── EXCERPTED DATA ──

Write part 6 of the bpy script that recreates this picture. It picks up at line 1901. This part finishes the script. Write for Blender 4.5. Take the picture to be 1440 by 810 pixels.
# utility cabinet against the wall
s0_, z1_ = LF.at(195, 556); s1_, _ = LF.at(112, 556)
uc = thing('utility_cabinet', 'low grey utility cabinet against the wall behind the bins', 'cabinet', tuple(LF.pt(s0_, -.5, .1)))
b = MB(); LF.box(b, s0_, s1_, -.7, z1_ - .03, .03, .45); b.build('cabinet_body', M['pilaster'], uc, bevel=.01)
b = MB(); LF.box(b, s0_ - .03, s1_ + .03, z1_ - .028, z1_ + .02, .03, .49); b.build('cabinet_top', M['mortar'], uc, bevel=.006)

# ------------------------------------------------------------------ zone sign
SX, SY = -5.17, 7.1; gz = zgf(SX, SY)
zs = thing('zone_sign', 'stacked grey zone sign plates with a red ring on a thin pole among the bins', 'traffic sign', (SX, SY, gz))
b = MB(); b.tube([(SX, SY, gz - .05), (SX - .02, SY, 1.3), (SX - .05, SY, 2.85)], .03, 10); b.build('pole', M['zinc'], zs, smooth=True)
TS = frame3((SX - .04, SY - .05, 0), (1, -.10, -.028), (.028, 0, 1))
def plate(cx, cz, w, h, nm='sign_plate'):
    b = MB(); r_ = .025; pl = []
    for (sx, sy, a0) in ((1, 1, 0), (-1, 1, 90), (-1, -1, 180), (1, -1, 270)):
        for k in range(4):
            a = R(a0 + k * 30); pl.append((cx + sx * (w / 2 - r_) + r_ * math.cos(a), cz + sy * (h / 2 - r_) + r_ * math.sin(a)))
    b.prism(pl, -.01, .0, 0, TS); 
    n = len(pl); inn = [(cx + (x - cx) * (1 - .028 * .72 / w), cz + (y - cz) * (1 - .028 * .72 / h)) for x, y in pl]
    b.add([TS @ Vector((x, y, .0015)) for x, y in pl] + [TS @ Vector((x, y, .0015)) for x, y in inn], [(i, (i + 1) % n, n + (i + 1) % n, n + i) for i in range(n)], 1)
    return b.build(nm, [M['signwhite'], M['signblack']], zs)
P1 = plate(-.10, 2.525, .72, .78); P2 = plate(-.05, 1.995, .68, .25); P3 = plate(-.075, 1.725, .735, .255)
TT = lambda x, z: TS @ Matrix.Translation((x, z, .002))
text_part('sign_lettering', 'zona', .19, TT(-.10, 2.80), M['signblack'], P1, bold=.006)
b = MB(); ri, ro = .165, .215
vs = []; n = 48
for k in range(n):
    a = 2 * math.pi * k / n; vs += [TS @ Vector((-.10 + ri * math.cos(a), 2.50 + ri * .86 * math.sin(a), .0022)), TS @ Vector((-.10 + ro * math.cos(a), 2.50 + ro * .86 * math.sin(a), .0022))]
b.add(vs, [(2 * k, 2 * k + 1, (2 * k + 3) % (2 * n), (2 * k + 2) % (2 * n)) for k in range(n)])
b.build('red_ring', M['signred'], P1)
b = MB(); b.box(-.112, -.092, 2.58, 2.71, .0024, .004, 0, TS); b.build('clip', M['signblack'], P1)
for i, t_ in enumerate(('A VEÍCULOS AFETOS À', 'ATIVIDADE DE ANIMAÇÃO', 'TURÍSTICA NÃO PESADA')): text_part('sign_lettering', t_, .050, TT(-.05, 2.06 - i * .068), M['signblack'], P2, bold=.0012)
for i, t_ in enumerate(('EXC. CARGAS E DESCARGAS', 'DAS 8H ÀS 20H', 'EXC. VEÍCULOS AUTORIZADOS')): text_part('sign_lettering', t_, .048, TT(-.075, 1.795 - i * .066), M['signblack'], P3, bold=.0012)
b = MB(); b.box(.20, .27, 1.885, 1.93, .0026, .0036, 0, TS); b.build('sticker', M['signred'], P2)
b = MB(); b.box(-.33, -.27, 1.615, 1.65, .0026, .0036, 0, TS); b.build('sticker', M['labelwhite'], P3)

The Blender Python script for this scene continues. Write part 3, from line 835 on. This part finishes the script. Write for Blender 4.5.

───

SHORT TASK:
All lines from the beginning of the material above through the one with "b = MB(); LF.box(b, s0_ - .03, s1_" need to be returned exactly; please return those and only those.

RESULT FOR THIS EXERCISE:
Write part 6 of the bpy script that recreates this picture. It picks up at line 1901. This part finishes the script. Write for Blender 4.5. Take the picture to be 1440 by 810 pixels.
# utility cabinet against the wall
s0_, z1_ = LF.at(195, 556); s1_, _ = LF.at(112, 556)
uc = thing('utility_cabinet', 'low grey utility cabinet against the wall behind the bins', 'cabinet', tuple(LF.pt(s0_, -.5, .1)))
b = MB(); LF.box(b, s0_, s1_, -.7, z1_ - .03, .03, .45); b.build('cabinet_body', M['pilaster'], uc, bevel=.01)
b = MB(); LF.box(b, s0_ - .03, s1_ + .03, z1_ - .028, z1_ + .02, .03, .49); b.build('cabinet_top', M['mortar'], uc, bevel=.006)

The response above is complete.